The event was intended as an informal sharing between practitioners working in socially engaged and participatory fields.  We shared an amazing brunch provided generously by Mikhail and talked about collaboration, funding, copyright and copyleft, when art becomes political and how museums can reshape their identity to better serve their constituents. 

I shared some responses to Mikhail’s work that related to my own past.  The rural setting of ‘Ain’t Got No Fear’ brought back strong memories of my own childhood and adolescence in Somerset in the 1980’s and 1990’s- free parties in barns and woods; people taking drugs in cars in laybys and nature reserves; gatherings of youth in derelict buildings; low-paid jobs in dairy factories and fruit farms.  Somerset is a strange mixture of hippies and pastoral countryside and poverty, Lord of the Rings and drug taking, factories and wild forgotten woods.  I briefly reflected on these memories and on the Reclaim the Streets movement, and Swampy, the environmental protestor who became a household name.

I wanted to talk about the professionalisation of the arts that has accelerated since then, the role of the artist as a lifestyle choice, and the domination of aesthetics and the market over a committed and dangerous practice.

A phrase that came up a few times was the idea of ‘a life practice’.  One of the group spoke about their experiences working with Augusto Boal’s Theatre of the Oppressed, and how it had challenged and transformed their own lives.  For many people Reclaim the Streets was a true life practice: living through alternative social practices, aesthetic practices, political practices.

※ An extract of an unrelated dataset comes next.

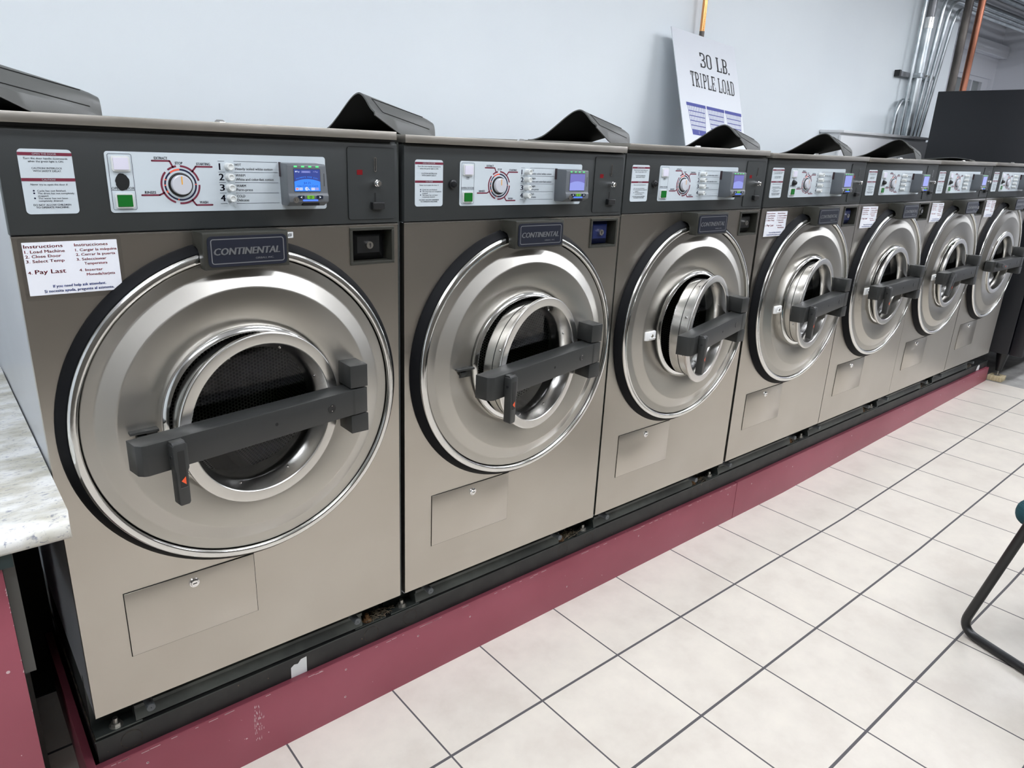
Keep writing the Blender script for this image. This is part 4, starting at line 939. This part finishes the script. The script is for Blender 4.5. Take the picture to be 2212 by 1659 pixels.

This phrase resonated with many of the things that I have been thinking about over the past year.  My original conception of fear and risk began as an exploration of my own work- which areas of my practice have I been afraid of exploring.  But increasingly I have come to think of my practice within its wider social context.  What might constitute a dangerous practice socially?  A life practice that offers the potential to reimagine how we live together. A practice that exposes the danger and violence hidden within contemporary life, but from an embodied position.  A practice that refuses commodification, resists dominant ideologies and flows of power, a practice that comes from and through who I am.